Seul espoir pour le vignoble genevois? «Que le temps change et se réchauffe, glisse Bertrand Favre. Nous devons rester optimistes malgré tout.» De fait, la récolte 2016, qui sera mise en vente cette année, a été abondante. Le public s’en rendra compte lors des prochaines Caves ouvertes, le samedi 20 mai.

Appels à l’aide

Ce n’est donc pas en 2017, mais en 2018 que la faiblesse des rendements se fera sentir. Et mettra certains producteurs au pied du mur. Dès lors, des discussions sont déjà en cours avec la Confédération et les cantons (lire ci-contre) pour venir en aide aux vignerons les plus touchés. Car les coûts de production, eux, ne vont pas changer. En revanche, vu le peu de vin à mettre en vente, des acheteurs vont se tourner vers d’autres marchés, «et il est très difficile ensuite de les faire revenir», constate Willy Cretegny, du Domaine de la Devinière, à Satigny.

«A Genève, des outils existent déjà», relève Alexandre de Montmollin. Par exemple des prêts sans intérêts ou des subventions pour surendettement. Mais n’aurait-il pas été plus simple de se prémunir contre le gel? Un ajout à l’assurance grêle existe, mais c’est cher et il y a une franchise de 25%, nous expliquent plusieurs vignerons. Qui ajoutent que Genève étant presque toujours épargné par les gros dégâts dus au gel, peu sont ceux qui souscrivent une telle assurance.

 

Des dégâts dans toute la Suisse

Genève n’est pas le seul canton touché par ce gel printanier qui s’est abattu sur toute la Suisse. «Selon nos premières estimations, en Valais, sur les 4875 hectares de vigne, 1000 sont détruits à 100% et 1000 autres à plus de 70%, surtout en plaine», indique Chantal Aeby Pürro, directrice de la Fédération suisse des vignerons. «Côté alémanique, en Argovie, 211 des 385 hectares sont touchés à plus de 60%. En Thurgovie, 205 des 257 hectares sont détruits à 80%!» ajoute-t-elle.

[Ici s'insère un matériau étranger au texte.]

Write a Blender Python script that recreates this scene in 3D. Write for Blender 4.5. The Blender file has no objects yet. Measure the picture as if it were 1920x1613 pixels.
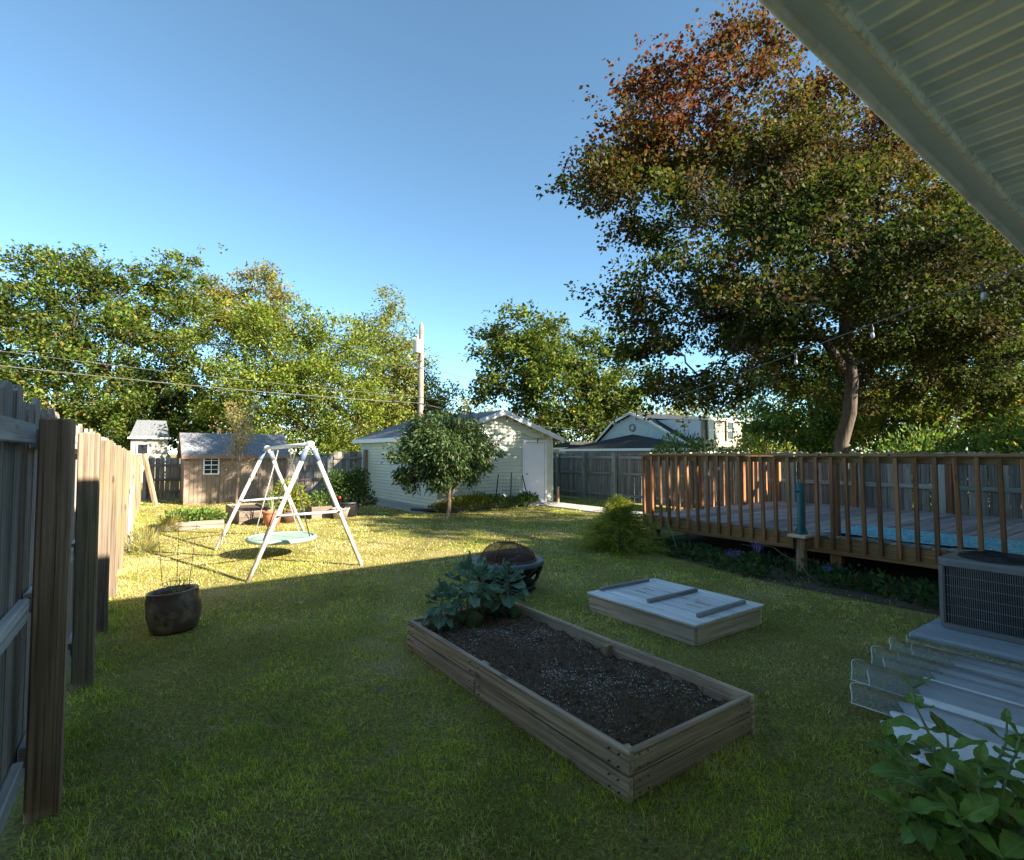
import bpy, bmesh, math, random
import numpy as np
from mathutils import Vector, Matrix, Euler

random.seed(7)
RNG = np.random.default_rng(7)
R = math.radians
scene = bpy.context.scene
COL = scene.collection

# ------------------------------------------------------------------ camera
CAM_H, YAW, PITCH, FOC = 1.62, R(35.4), math.atan(43.5 / 1000), 1000.0
cam_d = bpy.data.cameras.new('camera')
cam = bpy.data.objects.new('camera', cam_d)
COL.objects.link(cam)
cam.location = (0, 0, CAM_H)
cam.rotation_euler = (R(90) + PITCH, 0, -YAW)
cam_d.sensor_width = 36
cam_d.sensor_fit = 'HORIZONTAL'
cam_d.lens = 36 * FOC / 1920
cam_d.clip_start = 0.05
cam_d.clip_end = 2000
scene.camera = cam

# ------------------------------------------------------------------ sky + sun
SUN_EL = R(26.0)
SUN_AZ = math.atan2(0.48, -0.877)          # clockwise from +Y
w = bpy.data.worlds.new('World'); scene.world = w; w.use_nodes = True
nt = w.node_tree; nt.nodes.clear()
sk = nt.nodes.new('ShaderNodeTexSky'); sk.sky_type = 'NISHITA'; sk.sun_disc = False
sk.sun_elevation = SUN_EL; sk.sun_rotation = SUN_AZ
sk.altitude = 900; sk.air_density = 0.7; sk.dust_density = 0.2; sk.ozone_density = 8.0
bg = nt.nodes.new('ShaderNodeBackground'); bg.inputs[1].default_value = 0.095
wo = nt.nodes.new('ShaderNodeOutputWorld')
tn = nt.nodes.new('ShaderNodeMix'); tn.data_type = 'RGBA'; tn.blend_type = 'MULTIPLY'; tn.inputs[0].default_value = 1.0; tn.inputs[7].default_value = (1.07, 0.89, 0.58, 1)
nt.links.new(sk.outputs[0], tn.inputs[6]); nt.links.new(tn.outputs[2], bg.inputs[0]); nt.links.new(bg.outputs[0], wo.inputs[0])

sd = bpy.data.lights.new('sun', 'SUN'); sd.energy = 3.2; sd.angle = R(0.55); sd.color = (1.0, 0.91, 0.76)
sun = bpy.data.objects.new('sun', sd); COL.objects.link(sun)
tosun = Vector((math.sin(SUN_AZ) * math.cos(SUN_EL), math.cos(SUN_AZ) * math.cos(SUN_EL), math.sin(SUN_EL)))
sun.rotation_euler = (-tosun).to_track_quat('-Z', 'Y').to_euler()
sun.location = tosun * 60

vs = scene.view_settings
vs.view_transform = 'Standard'; vs.look = 'None'; vs.exposure = 2.66; vs.gamma = 1.0
vs.use_curve_mapping = False
try:
    scene.cycles.max_bounces = 8; scene.cycles.transparent_max_bounces = 24
    scene.cycles.use_denoising = True
except Exception:
    pass

# survey helper: a photo bearing plus a distance gives a place in the yard
_F = np.array([math.sin(YAW) * math.cos(PITCH), math.cos(YAW) * math.cos(PITCH), math.sin(PITCH)])
_R = np.array([math.cos(YAW), -math.sin(YAW), 0.0]); _U = np.cross(_R, _F)
def at(px, py, d):
    return np.array([0, 0, CAM_H]) + d * (_F + _R * (px - 960) / FOC - _U * (py - 806.5) / FOC)

# ------------------------------------------------------------------ materials
def new_mat(name):
    m = bpy.data.materials.new(name); m.use_nodes = True
    n = m.node_tree.nodes; b = n['Principled BSDF']
    return m, m.node_tree, n, b
def lk(t, a, b): t.links.new(a, b)
def mixrgb(t, fac, a, b, mode='MIX'):
    x = t.nodes.new('ShaderNodeMix'); x.data_type = 'RGBA'; x.blend_type = mode
    for sock, v in ((x.inputs[0], fac), (x.inputs[6], a), (x.inputs[7], b)):
        if hasattr(v, 'links'): lk(t, v, sock)
        elif isinstance(v, (int, float)): sock.default_value = v
        else: sock.default_value = (*v, 1)
    return x.outputs[2]
def noise(t, vec, scale, detail=4, rough=0.55):
    x = t.nodes.new('ShaderNodeTexNoise'); x.inputs['Scale'].default_value = scale
    x.inputs['Detail'].default_value = detail; x.inputs['Roughness'].default_value = rough
    if vec is not None: lk(t, vec, x.inputs['Vector'])
    return x.outputs['Fac']
def ramp(t, fac, stops):
    x = t.nodes.new('ShaderNodeValToRGB'); e = x.color_ramp.elements
    while len(e) < len(stops): e.new(0.5)
    for i, (p, c) in enumerate(stops):
        e[i].position = p; e[i].color = (*c, 1) if len(c) == 3 else c
    lk(t, fac, x.inputs[0]); return x.outputs[0]
def bump(t, h, strength, dist, b):
    x = t.nodes.new('ShaderNodeBump'); x.inputs['Strength'].default_value = strength
    x.inputs['Distance'].default_value = dist
    lk(t, h, x.inputs['Height']); lk(t, x.outputs[0], b.inputs['Normal'])
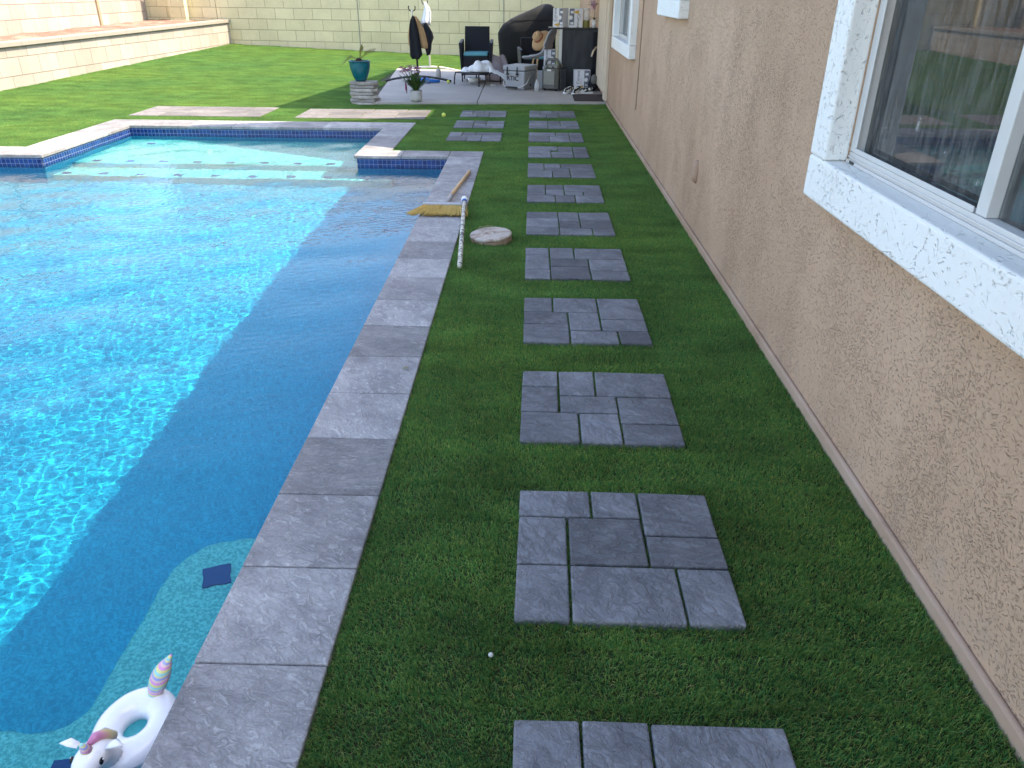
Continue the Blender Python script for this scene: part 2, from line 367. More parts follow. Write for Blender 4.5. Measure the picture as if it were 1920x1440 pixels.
# pool plaster (pebble finish): water-depth darkening painted in as deep blue floor, paler blue benches and steps
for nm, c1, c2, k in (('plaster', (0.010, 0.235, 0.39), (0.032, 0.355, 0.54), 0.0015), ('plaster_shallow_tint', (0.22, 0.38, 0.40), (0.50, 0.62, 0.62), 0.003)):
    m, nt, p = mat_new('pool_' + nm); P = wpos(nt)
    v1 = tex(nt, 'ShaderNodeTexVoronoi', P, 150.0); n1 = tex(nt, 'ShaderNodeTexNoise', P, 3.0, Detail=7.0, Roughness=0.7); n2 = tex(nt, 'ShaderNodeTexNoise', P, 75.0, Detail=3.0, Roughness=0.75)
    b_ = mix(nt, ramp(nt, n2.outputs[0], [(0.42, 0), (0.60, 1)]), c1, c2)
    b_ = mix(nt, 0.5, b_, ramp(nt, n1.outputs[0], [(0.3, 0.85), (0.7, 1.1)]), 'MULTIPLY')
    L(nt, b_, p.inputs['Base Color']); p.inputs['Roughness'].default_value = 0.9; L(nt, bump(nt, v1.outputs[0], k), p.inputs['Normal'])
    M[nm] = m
# waterline tile: small blue glass squares
m, nt, p = mat_new('blue_waterline_tile')
uv = N(nt, 'ShaderNodeTexCoord').outputs['UV']
b = N(nt, 'ShaderNodeTexBrick'); b.offset = 0.0; L(nt, uv, b.inputs['Vector']); b.inputs['Scale'].default_value = 1.0
b.inputs['Brick Width'].default_value = 0.05; b.inputs['Row Height'].default_value = 0.05; b.inputs['Mortar Size'].default_value = 0.0028; b.inputs['Mortar Smooth'].default_value = 0.1
for i, cc in enumerate(((0.004, 0.018, 0.11), (0.010, 0.045, 0.20), (0.16, 0.20, 0.34))): b.inputs[i+1].default_value = (*cc, 1)
L(nt, b.outputs[0], p.inputs['Base Color']); p.inputs['Roughness'].default_value = 0.15
L(nt, bump(nt, mth(nt, 'SUBTRACT', 1.0, b.outputs[1]), 0.001), p.inputs['Normal'])
M['tile'] = m
M['marker'] = simple('cobalt_tile', (0.003, 0.012, 0.15), 0.2)
# water: a rippled sheet with real refraction, absorbing red
m = bpy.data.materials.new('pool_water'); m.use_nodes = True; nt = m.node_tree; nt.nodes.remove(nt.nodes['Principled BSDF'])
rf = N(nt, 'ShaderNodeBsdfRefraction'); rf.inputs['IOR'].default_value = 1.333; rf.inputs['Roughness'].default_value = 0.0; rf.inputs['Color'].default_value = (0.46, 0.96, 0.975, 1)
gs = N(nt, 'ShaderNodeBsdfGlossy'); gs.inputs['Roughness'].default_value = 0.0; fr = N(nt, 'ShaderNodeFresnel'); fr.inputs[0].default_value = 1.333
gl = N(nt, 'ShaderNodeMixShader'); L(nt, fr.outputs[0], gl.inputs[0]); L(nt, rf.outputs[0], gl.inputs[1]); L(nt, gs.outputs[0], gl.inputs[2])
L(nt, gl.outputs[0], nt.nodes['Material Output'].inputs['Surface'])
M['water'] = m
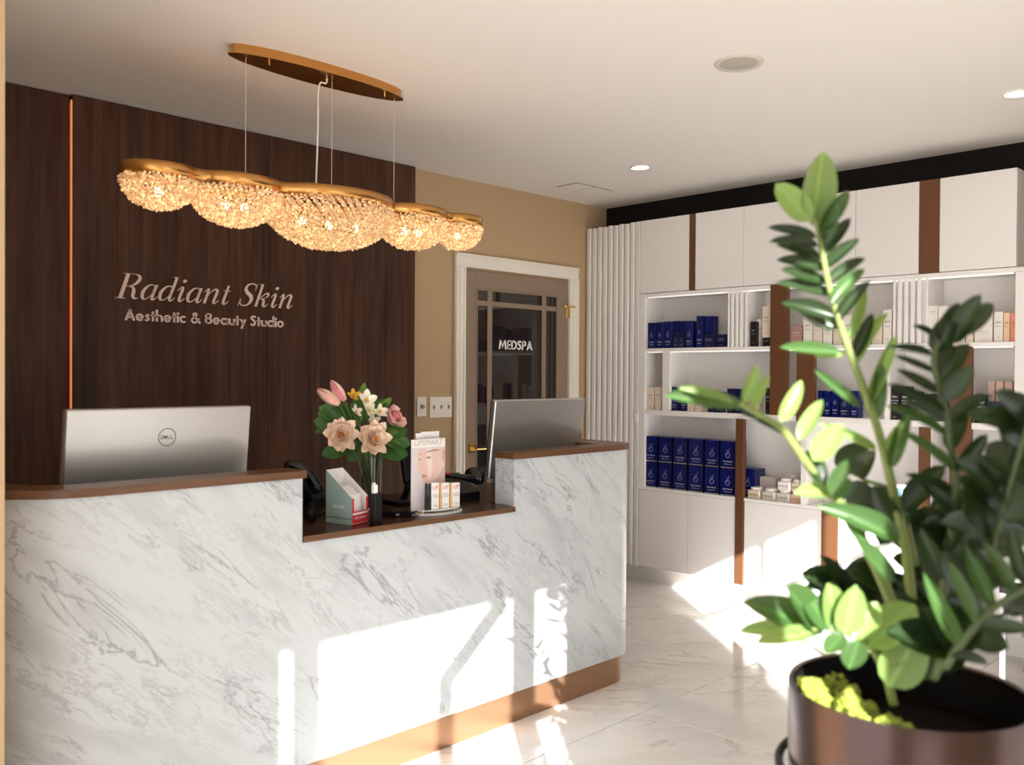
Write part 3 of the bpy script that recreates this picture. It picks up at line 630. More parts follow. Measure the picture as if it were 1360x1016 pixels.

Dans le canton de Vaud, si les vignes de La Côte et de Lavaux ont été quelque peu épargnées, «il n’en va pas de même dans le Vully et le Chablais, où un tiers des parcelles a été touché à 80%, les deux tiers restants à 30%».

La proximité d’un lac, comme à Cologny (lire ci-dessus), n’est pas forcément un gage de protection. «A Zurich, 484 des 605 hectares sont touchés à 80%, poursuit la spécialiste. Et du côté des lacs de Neuchâtel et de Bienne, les dégâts sont aussi très importants.» La situation au Tessin n’est guère meilleure: une centaine d’hectares ont été impactés par le gel à hauteur de 20 à 90%.

Johann Schneider-Ammann, conseiller fédéral en charge de l’Economie, s’est rendu dans le Vully vaudois vendredi déjà, où il a pu constater l’ampleur du désastre, tant dans les vignes que dans les vergers. Et samedi, on l’a vu, la situation a empiré.

«Des discussions sont en cours avec la Confédération et les cantons, afin de voir s’il est possible d’octroyer des aides exceptionnelles aux vignerons les plus touchés, indique encore Chantal Aeby Pürro. Mais il faudra attendre les dix prochains jours, car le risque de gel est encore présent.»